Further, the government “has also allowed the distribution of eagle feathers to high school graduates of federally recognized tribes. Thus, the government has allowed distribution of feathers for non-religious purposes,” it states in part.

Wilgus “received religious training (his blood brother was a spiritual leader of the Southern Paiute Tribe), he was adopted into a Paiute family and should be entitled to the same religious privileges as a result,” according to the brief.

He had been gifted with eagle feathers by an individual and several groups, but he was charged with illegal possession after a traffic stop revealed feathers in the truck in which he was riding.

“The root of evil appears not to be Samuel Wilgus, whose beliefs are pure, but in the inherent nature of capitalism which by its very nature corrupts,” the brief states. “Capitalism has corrupted apparently for the most part, legal possessors of feathers, who sell them on the black market and thus have capitalized on the opportunistic greed of American society who is reduced (to) the seduction of paying for a piece of history and a story to tell.”

“The government notes that the black market is driven by powwow dance contests, which are not religious ceremonies,” it states, contending that federal authorities “should focus enforcement efforts in these arenas, particularly when a costume may include ‘feathers from as many as 10 to 12 eagles.’”

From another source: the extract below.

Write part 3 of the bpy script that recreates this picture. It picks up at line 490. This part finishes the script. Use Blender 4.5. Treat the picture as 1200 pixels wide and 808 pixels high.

The brief noted that many tribal members do not receive feathers from the repository, maintained by the Fish and Wildlife Service near Denver, and the “fact that there is Indian tribes exception for the transfer of feathers to non-federally recognized tribal members” contradicts the government’s apparent position.

Wilgus was selectively singled out for prosecution, the brief states, because the government allowed a similar conviction to be overturned without appeal.

The lower court determined that “This (ban on non-Indians’ eagle feather possession) presents a problem for those non-Native Americans who have adopted the religious beliefs and practices of Native Americans but who cannot legally possess the eagle feathers that play a significant role in many Native American religions.”

Wilgus “not only deserves to have his conviction overturned but requests an affirmative declaration by this (10th Circuit) Court that he can apply and legally possess the implements to practice his religious beliefs,” the current brief concludes. Oral arguments are expected to address the questions raised on appeal.